Work to do: Track down each line that has the word "picture" and copy it.

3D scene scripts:
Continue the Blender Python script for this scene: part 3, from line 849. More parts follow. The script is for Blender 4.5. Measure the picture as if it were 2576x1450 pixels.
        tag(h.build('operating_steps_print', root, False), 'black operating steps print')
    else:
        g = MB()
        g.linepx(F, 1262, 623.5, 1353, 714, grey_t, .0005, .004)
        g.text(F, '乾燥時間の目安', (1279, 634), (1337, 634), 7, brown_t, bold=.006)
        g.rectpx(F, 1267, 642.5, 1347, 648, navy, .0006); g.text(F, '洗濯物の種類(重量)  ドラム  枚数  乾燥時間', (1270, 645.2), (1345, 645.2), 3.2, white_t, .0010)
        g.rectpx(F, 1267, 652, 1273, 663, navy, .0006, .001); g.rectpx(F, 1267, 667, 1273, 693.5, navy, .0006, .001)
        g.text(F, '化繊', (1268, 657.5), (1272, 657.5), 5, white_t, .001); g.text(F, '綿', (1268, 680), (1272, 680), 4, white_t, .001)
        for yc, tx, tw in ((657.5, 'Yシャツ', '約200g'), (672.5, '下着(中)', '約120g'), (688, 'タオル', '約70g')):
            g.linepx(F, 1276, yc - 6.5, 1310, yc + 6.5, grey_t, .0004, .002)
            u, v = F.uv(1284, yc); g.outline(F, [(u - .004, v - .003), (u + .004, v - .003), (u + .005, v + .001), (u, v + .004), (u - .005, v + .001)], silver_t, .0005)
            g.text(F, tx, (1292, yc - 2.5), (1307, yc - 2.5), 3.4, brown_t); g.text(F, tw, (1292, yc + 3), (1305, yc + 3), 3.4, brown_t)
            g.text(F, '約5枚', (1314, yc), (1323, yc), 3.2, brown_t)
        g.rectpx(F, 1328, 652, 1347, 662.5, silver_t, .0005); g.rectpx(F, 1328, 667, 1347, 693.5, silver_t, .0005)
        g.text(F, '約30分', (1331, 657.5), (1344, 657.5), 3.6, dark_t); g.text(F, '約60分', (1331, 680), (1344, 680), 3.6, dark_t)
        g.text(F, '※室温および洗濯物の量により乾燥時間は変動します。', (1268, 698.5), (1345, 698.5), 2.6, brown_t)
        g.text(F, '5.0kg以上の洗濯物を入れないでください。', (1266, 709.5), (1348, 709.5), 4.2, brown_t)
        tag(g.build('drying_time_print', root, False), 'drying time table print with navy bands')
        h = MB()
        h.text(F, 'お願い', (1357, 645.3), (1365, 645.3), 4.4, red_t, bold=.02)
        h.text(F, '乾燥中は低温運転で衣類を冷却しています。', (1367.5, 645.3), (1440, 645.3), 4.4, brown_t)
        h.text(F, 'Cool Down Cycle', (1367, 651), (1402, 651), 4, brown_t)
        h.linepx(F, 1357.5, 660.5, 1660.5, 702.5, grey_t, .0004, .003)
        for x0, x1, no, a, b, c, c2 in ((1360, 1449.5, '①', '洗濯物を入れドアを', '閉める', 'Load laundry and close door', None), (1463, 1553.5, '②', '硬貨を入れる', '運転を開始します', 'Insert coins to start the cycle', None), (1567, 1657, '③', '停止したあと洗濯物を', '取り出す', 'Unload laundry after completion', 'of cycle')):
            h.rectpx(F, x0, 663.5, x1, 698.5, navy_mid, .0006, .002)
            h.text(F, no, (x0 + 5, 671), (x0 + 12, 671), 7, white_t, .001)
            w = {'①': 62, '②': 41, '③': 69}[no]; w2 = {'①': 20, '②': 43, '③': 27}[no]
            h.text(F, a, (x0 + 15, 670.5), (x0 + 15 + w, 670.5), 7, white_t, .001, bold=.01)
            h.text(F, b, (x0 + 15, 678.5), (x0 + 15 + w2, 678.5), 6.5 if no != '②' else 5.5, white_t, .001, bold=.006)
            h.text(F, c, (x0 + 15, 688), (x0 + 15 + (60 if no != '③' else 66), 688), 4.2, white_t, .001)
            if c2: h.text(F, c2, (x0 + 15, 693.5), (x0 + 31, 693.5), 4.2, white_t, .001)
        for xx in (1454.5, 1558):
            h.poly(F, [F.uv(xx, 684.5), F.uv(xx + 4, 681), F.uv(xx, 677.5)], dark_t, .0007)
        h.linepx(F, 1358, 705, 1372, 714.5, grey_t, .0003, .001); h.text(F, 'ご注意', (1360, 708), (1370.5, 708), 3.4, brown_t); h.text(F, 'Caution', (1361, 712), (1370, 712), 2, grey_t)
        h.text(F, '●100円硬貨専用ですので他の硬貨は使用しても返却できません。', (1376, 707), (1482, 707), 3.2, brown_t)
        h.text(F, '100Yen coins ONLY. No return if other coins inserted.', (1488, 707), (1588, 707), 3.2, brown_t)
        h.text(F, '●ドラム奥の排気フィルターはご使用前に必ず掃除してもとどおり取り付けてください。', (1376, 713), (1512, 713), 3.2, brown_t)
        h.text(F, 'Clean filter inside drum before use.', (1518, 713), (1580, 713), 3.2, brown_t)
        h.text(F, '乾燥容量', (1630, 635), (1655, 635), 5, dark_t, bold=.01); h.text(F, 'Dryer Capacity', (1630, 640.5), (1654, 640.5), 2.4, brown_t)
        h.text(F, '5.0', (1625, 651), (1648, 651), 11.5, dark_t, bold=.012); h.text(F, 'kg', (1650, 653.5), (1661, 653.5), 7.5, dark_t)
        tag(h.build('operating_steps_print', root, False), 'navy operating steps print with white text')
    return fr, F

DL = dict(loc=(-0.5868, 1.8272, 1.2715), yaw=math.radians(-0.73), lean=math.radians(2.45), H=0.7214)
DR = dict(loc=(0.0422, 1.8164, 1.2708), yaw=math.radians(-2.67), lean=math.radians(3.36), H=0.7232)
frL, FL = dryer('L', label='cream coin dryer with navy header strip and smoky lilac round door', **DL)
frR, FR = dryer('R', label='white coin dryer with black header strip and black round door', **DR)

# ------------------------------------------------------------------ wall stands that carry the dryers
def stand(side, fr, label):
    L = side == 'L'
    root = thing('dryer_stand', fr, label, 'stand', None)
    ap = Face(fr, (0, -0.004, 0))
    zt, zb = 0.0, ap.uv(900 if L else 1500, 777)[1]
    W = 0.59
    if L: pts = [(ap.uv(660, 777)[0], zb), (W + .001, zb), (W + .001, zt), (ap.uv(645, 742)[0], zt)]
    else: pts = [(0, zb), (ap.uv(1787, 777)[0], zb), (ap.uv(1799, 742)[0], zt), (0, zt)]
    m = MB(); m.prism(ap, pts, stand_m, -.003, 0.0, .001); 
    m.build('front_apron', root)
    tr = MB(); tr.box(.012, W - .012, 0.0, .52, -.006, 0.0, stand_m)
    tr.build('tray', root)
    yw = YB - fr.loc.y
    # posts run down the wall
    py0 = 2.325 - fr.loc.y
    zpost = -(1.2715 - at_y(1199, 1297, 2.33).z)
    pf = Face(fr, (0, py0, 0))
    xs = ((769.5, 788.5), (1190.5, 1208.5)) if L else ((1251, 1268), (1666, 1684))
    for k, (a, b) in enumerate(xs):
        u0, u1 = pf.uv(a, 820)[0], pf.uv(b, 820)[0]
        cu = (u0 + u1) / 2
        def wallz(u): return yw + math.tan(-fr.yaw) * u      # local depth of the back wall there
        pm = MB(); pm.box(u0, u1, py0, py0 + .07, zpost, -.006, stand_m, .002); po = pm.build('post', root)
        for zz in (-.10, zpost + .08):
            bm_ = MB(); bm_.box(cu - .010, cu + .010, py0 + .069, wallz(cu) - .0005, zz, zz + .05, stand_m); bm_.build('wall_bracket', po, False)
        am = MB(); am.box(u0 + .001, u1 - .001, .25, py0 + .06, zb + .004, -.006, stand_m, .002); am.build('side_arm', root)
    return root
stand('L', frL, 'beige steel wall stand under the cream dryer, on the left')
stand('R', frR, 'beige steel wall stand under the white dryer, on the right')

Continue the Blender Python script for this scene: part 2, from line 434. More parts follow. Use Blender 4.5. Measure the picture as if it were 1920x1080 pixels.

Completed task:
Continue the Blender Python script for this scene: part 3, from line 849. More parts follow. The script is for Blender 4.5. Measure the picture as if it were 2576x1450 pixels.
Continue the Blender Python script for this scene: part 2, from line 434. More parts follow. Use Blender 4.5. Measure the picture as if it were 1920x1080 pixels.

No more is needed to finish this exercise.